Reading files in a particular order in python

Question

Lets say I have three files in a folder: file9.txt, file10.txt and file11.txt and i want to read them in this particular order. Can anyone help me with this?

Right now I am using the code

import glob, os
for infile in glob.glob(os.path.join( '*.txt')):
    print "Current File Being Processed is: " + infile

and it reads first file10.txt then file11.txt and then file9.txt.

Can someone help me how to get the right order?

Answer 1

Files on the filesystem are not sorted. You can sort the resulting filenames yourself using the sorted() function:

for infile in sorted(glob.glob('*.txt')):
    print "Current File Being Processed is: " + infile

Note that the os.path.join call in your code is a no-op; with only one argument it doesn't do anything but return that argument unaltered.
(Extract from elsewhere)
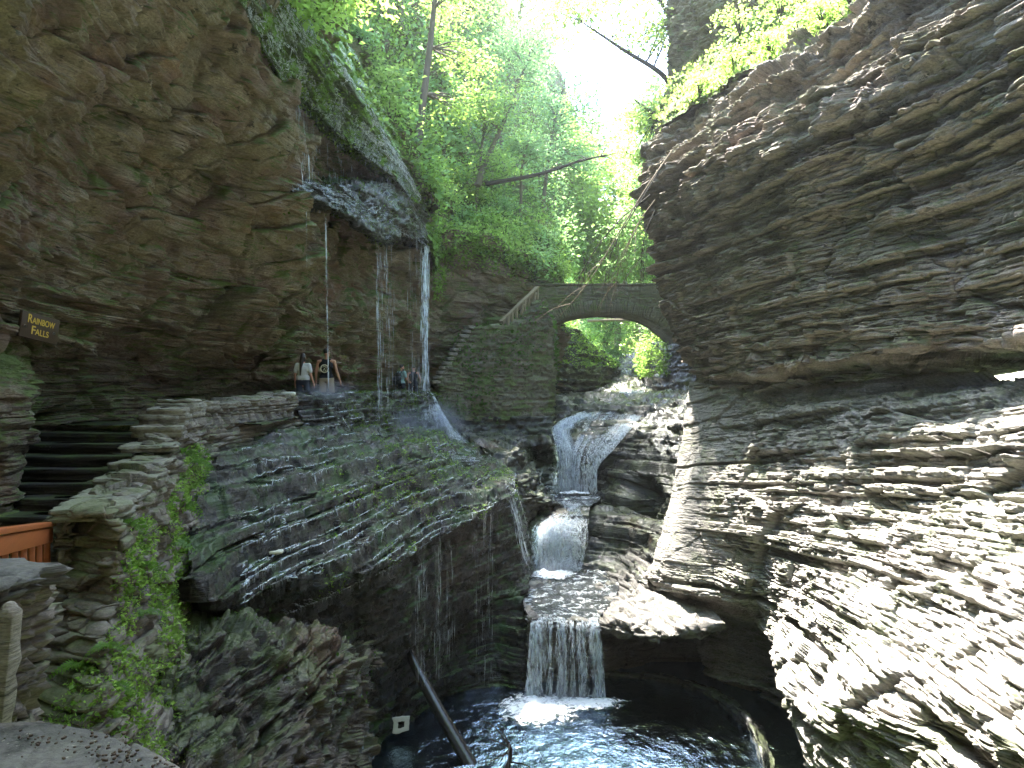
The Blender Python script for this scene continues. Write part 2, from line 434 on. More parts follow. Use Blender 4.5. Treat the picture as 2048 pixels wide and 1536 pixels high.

Note that your files will sort in alphabetical ordering, which puts 10 before 9. You can use a custom key function to improve the sorting:

import re
numbers = re.compile(r'(\d+)')
def numericalSort(value):
    parts = numbers.split(value)
    parts[1::2] = map(int, parts[1::2])
    return parts

 for infile in sorted(glob.glob('*.txt'), key=numericalSort):
    print "Current File Being Processed is: " + infile

The numericalSort function splits out any digits in a filename, turns it into an actual number, and returns the result for sorting:

>>> files = ['file9.txt', 'file10.txt', 'file11.txt', '32foo9.txt', '32foo10.txt']
>>> sorted(files)
['32foo10.txt', '32foo9.txt', 'file10.txt', 'file11.txt', 'file9.txt']
>>> sorted(files, key=numericalSort)
['32foo9.txt', '32foo10.txt', 'file9.txt', 'file10.txt', 'file11.txt']

Answer 2

You can wrap your glob.glob( ... ) expression inside a sorted( ... ) statement and sort the resulting list of files. Example:

for infile in sorted(glob.glob('*.txt')):

You can give sorted a comparison function or, better, use the key= ... argument to give it a custom key that is used for sorting.

Example:

There are the following files:

x/blub01.txt
x/blub02.txt
x/blub10.txt
x/blub03.txt
y/blub05.txt

The following code will produce the following output:

for filename in sorted(glob.glob('[xy]/*.txt')):
        print filename
# x/blub01.txt
# x/blub02.txt
# x/blub03.txt
# x/blub10.txt
# y/blub05.txt

Now with key function:

def key_func(x):
        return os.path.split(x)[-1]
for filename in sorted(glob.glob('[xy]/*.txt'), key=key_func):
        print filename
# x/blub01.txt
# x/blub02.txt
# x/blub03.txt
# y/blub05.txt
# x/blub10.txt

EDIT: Possibly this key function can sort your files:

pat=re.compile("(\d+)\D*$")
...
def key_func(x):
        mat=pat.search(os.path.split(x)[-1]) # match last group of digits
        if mat is None:
            return x
        return "{:>10}".format(mat.group(1)) # right align to 10 digits.

It sure can be improved, but I think you get the point. Paths without numbers will be left alone, paths with numbers will be converted to a string that is 10 digits wide and contains the number.

Answer 3

glob.glob(os.path.join( '*.txt'))

returns a list of strings, so you can easily sort the list using pythons sorted() function.

sorted(glob.glob(os.path.join( '*.txt')))

Answer 4

You need to change the sort from 'ASCIIBetical' to numeric by isolating the number in the filename. You can do that like so:

import re

def keyFunc(afilename):
    nondigits = re.compile("\D")
    return int(nondigits.sub("", afilename))

filenames = ["file10.txt", "file11.txt", "file9.txt"]

for x in sorted(filenames, key=keyFunc):
   print xcode here

Where you can set filenames with the result of glob.glob("*.txt");

Additinally the keyFunc function assumes the filename will have a number in it, and that the number is only in the filename. You can change that function to be as complex as you need to isolate the number you need to sort on.

Answer 5

for fname in ['file9.txt','file10.txt','file11.txt']:
   with open(fname) as f: # default open mode is for reading
      for line in f:
         # do something with line